DEALLOCATE cursor_name
[ ; ]
            

Cursor Attributes Explanation:

• FORWARD_ONLY: Fetches rows only in the forward direction.
• STATIC: Creates a temporary copy.
• KEYSET: Uses keys to identify rows.
• DYNAMIC: Reflects all database changes.
• READ_ONLY: Prevents updates through the cursor.
• SCROLL_LOCKS: Locks rows to prevent others from modifying them.
• OPTIMISTIC: Assumes rows will not be changed and checks for conflicts before updates.

Example

This example demonstrates how to declare a cursor to iterate through employees and print their names:

DECLARE @EmployeeName NVARCHAR(100);
DECLARE @Department NVARCHAR(50);

-- Declare a FORWARD_ONLY, READ_ONLY cursor
DECLARE EmployeeCursor CURSOR FOR
SELECT FirstName + ' ' + LastName, Department
FROM Employees
WHERE IsActive = 1;

OPEN EmployeeCursor;

-- Fetch the first row
FETCH NEXT FROM EmployeeCursor INTO @EmployeeName, @Department;

-- Loop through the cursor
WHILE @@FETCH_STATUS = 0
BEGIN
    PRINT 'Employee: ' + @EmployeeName + ' | Department: ' + @Department;

    -- Fetch the next row
    FETCH NEXT FROM EmployeeCursor INTO @EmployeeName, @Department;
END;

CLOSE EmployeeCursor;
DEALLOCATE EmployeeCursor;
            

Considerations

While powerful, cursors can have performance implications:

• Performance: Cursors process data row by row, which is significantly slower than set-based operations that process data in batches.
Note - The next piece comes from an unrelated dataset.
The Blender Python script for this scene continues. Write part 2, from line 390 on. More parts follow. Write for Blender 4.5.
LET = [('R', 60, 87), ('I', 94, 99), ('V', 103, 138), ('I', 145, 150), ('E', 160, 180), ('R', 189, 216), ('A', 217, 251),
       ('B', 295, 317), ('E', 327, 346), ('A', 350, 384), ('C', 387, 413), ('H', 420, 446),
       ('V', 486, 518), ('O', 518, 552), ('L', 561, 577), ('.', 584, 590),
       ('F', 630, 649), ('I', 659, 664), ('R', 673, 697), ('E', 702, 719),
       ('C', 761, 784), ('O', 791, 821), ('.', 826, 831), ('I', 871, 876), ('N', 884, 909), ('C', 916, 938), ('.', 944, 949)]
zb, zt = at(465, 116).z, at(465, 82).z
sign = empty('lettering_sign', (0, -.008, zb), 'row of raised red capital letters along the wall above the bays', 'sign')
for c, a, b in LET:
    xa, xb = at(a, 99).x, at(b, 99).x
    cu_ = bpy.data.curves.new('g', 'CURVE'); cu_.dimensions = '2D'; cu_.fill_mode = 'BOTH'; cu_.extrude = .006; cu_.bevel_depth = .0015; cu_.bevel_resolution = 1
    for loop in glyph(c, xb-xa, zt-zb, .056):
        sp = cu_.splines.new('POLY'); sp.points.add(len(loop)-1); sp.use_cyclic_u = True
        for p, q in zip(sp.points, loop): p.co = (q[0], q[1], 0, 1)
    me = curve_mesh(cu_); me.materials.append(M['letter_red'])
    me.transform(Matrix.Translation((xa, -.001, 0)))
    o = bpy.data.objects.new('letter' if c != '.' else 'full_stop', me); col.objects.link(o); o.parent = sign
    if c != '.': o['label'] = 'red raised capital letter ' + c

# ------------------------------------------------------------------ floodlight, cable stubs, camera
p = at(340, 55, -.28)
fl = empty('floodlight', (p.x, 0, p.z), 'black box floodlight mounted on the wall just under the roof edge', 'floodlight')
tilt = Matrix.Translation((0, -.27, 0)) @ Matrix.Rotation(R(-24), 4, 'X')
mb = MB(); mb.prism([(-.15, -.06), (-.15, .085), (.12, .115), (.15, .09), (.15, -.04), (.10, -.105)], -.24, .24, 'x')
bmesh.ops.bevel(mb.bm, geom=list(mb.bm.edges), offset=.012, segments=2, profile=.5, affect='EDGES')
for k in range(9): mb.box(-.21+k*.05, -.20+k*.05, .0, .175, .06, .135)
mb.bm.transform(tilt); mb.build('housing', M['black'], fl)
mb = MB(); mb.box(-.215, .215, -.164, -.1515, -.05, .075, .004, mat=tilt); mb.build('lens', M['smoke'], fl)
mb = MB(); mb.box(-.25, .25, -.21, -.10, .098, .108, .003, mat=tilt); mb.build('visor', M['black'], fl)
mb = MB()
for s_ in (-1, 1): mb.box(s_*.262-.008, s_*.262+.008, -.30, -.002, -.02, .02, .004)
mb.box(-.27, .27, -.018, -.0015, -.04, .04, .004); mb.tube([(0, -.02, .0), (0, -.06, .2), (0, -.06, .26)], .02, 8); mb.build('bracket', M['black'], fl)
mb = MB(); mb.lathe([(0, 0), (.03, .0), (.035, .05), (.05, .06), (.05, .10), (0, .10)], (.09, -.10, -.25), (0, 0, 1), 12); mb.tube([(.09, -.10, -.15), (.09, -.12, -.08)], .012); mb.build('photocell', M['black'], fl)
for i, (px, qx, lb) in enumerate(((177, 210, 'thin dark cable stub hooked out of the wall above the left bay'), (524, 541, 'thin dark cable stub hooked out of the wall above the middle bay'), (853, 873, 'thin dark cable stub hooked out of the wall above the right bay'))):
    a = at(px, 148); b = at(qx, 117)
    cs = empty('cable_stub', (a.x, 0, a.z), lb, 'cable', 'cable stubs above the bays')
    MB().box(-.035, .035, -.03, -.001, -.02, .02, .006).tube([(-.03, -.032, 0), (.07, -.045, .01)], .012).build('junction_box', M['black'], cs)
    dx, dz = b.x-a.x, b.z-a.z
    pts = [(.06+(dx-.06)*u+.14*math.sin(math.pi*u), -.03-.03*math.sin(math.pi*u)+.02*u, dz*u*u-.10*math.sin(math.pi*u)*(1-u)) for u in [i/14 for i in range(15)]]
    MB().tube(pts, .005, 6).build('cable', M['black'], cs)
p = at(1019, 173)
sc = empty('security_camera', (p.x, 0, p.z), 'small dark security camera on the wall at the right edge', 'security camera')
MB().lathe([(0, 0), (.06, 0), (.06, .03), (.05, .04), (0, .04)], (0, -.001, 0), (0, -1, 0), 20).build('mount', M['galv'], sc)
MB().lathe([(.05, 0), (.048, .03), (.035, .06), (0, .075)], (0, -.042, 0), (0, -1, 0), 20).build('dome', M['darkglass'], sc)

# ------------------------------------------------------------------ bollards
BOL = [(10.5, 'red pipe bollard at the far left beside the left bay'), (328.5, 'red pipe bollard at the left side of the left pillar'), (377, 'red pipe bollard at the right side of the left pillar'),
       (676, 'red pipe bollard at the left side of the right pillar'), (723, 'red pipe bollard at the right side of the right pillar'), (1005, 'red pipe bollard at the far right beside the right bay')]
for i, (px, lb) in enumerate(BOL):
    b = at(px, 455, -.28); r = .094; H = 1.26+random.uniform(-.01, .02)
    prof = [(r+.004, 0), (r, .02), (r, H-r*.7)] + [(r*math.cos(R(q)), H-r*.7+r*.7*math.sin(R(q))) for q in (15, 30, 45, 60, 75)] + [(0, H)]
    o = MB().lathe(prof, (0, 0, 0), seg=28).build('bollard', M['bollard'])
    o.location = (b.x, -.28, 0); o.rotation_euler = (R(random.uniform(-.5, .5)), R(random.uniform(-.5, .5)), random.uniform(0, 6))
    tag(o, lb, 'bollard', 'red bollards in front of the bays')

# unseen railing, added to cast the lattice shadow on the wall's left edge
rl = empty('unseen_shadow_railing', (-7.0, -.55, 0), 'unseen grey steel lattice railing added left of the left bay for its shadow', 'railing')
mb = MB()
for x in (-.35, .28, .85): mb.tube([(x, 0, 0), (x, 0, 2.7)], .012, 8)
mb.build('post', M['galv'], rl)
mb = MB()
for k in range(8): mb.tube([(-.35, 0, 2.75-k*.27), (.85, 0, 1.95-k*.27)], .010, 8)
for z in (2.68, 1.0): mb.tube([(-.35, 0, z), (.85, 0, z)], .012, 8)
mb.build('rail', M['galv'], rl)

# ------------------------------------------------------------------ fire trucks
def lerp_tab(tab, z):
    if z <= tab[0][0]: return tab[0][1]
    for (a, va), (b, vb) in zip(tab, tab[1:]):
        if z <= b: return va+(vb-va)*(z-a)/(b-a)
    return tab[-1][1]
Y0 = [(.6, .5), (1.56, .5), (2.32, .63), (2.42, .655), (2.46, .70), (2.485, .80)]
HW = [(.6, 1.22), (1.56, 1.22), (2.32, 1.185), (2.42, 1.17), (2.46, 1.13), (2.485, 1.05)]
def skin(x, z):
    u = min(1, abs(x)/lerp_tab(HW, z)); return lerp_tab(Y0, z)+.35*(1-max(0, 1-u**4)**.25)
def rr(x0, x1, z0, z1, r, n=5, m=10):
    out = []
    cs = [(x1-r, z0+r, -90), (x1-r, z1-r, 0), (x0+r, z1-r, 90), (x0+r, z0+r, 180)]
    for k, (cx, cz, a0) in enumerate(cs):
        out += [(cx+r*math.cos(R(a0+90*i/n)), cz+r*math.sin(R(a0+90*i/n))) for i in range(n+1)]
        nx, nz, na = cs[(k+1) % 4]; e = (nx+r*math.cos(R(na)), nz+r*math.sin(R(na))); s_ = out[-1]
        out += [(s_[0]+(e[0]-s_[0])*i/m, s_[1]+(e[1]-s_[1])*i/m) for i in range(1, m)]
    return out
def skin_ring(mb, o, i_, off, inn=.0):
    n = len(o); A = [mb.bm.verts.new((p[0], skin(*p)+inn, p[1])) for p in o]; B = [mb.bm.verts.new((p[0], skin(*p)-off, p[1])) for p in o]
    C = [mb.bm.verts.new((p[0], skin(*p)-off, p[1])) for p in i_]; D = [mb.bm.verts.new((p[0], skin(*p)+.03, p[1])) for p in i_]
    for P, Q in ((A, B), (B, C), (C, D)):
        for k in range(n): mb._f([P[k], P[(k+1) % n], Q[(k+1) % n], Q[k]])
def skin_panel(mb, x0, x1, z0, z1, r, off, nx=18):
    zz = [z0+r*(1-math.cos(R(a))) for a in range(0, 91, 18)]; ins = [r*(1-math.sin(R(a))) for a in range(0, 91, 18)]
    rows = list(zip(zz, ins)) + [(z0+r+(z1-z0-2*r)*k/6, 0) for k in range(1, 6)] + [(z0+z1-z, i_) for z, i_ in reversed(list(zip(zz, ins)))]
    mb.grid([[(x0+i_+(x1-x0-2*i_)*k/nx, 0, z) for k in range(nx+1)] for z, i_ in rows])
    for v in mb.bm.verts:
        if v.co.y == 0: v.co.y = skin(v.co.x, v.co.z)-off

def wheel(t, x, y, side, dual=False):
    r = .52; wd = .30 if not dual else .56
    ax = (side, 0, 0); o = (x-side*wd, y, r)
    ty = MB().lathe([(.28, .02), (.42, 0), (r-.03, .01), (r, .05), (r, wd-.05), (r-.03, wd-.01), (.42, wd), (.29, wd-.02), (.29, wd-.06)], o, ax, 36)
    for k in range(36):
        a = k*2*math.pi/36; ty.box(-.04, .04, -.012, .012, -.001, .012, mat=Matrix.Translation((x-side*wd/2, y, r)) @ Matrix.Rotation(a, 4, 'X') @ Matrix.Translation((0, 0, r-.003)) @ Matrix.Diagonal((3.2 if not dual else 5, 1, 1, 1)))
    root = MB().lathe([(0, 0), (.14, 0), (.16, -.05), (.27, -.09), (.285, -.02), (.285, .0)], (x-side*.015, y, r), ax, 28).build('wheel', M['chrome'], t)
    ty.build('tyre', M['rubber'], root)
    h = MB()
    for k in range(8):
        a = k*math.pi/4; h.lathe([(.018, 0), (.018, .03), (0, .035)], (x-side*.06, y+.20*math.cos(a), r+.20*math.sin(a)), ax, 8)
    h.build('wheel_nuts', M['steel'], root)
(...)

Use cursors only when a set-based approach is not practical or significantly more complex.
• Resource Usage: Cursors can consume memory and lock resources, especially for large result sets or when using scrollable or locked cursors.
• Complexity: Managing cursor logic, especially with error handling and different fetch types, can add complexity to your code.

Always strive to rewrite cursor logic into set-based operations where possible. Consider using techniques like temporary tables, table variables, or window functions to achieve set-based processing.